Feds Preparing to Push LGBT Agenda on Small Businesses

'Reporting these personal details is an invasion of privacy and a waste of resources aimed at furthering the woke agenda...'

(Ezekiel Loseke, Headline USA) The Consumer Financial Protection Bureau created a new rule that requires banks to collect and report data relating to small business loans, which would allow the bureau to encourage banks to favor ‘LGBTQI’-owned businesses and punish those who will not.

“The small business lending rule” purports to be enforcing requirements of the 2010 Dodd-Frank Act, according to an executive summary of the rule published by the bureau.

The rule requires banks to report the kinds of financial information one would expect for small business tracking, such as gross income, number of employees, how much was loaned and what the loan was for.

However, the rule also required the bureau to collect personal and demographic information on the businesses that apply for loans.

“The final rule requires a covered financial institution to report certain data points based
solely on the demographic information collected from an applicant,” the executive summary stated.
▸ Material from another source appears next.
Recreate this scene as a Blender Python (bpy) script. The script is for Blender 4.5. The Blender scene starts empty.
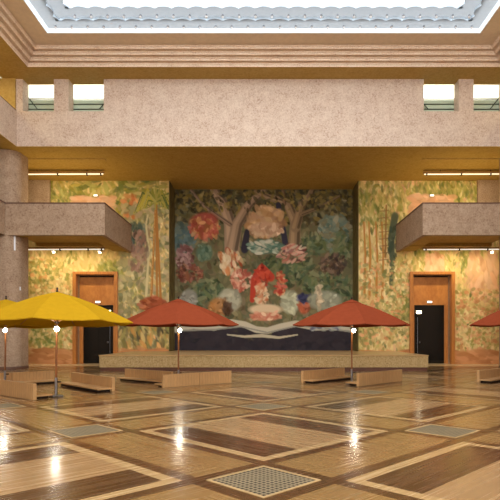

This information included “the applicant’s minority-owned business status, women-owned business status, and LGBTQI+-owned business status,” the rule read, explaining that the bureau must track how many racial minority-owned businesses, women-owned businesses, and LGBTQI+-owned businesses are approved and rejected, for small business loans.

This data will probably be used to assert unfair or discriminatory lending practices by banks, which will create pressure to lend to unworthy borrowers who fit with the favored sexual behavior, race or class, according to RedState.

Sen. John Kennedy, R-La.,  and Rep. Roger Williams, R-Texas, introduced a resolution in their respective chamber of Congress to disapprove of the rule.

Kennedy addressed the new reporting requirements.

“Reporting these personal details is an invasion of privacy and a waste of resources aimed at furthering the woke agenda,” he said. “The practical impact of this rule could hamstring lending to Main Street.”

Williams also explained his reasons for introducing the resolution.

“The Consumer Financial Protection Bureau’s (CFPB) new rule is a continued attack on Main Street America,” he explained. “Each day, small businesses struggle with rising costs, increasing interest rates, and ongoing labor shortages, and this new rule only builds on those issues.”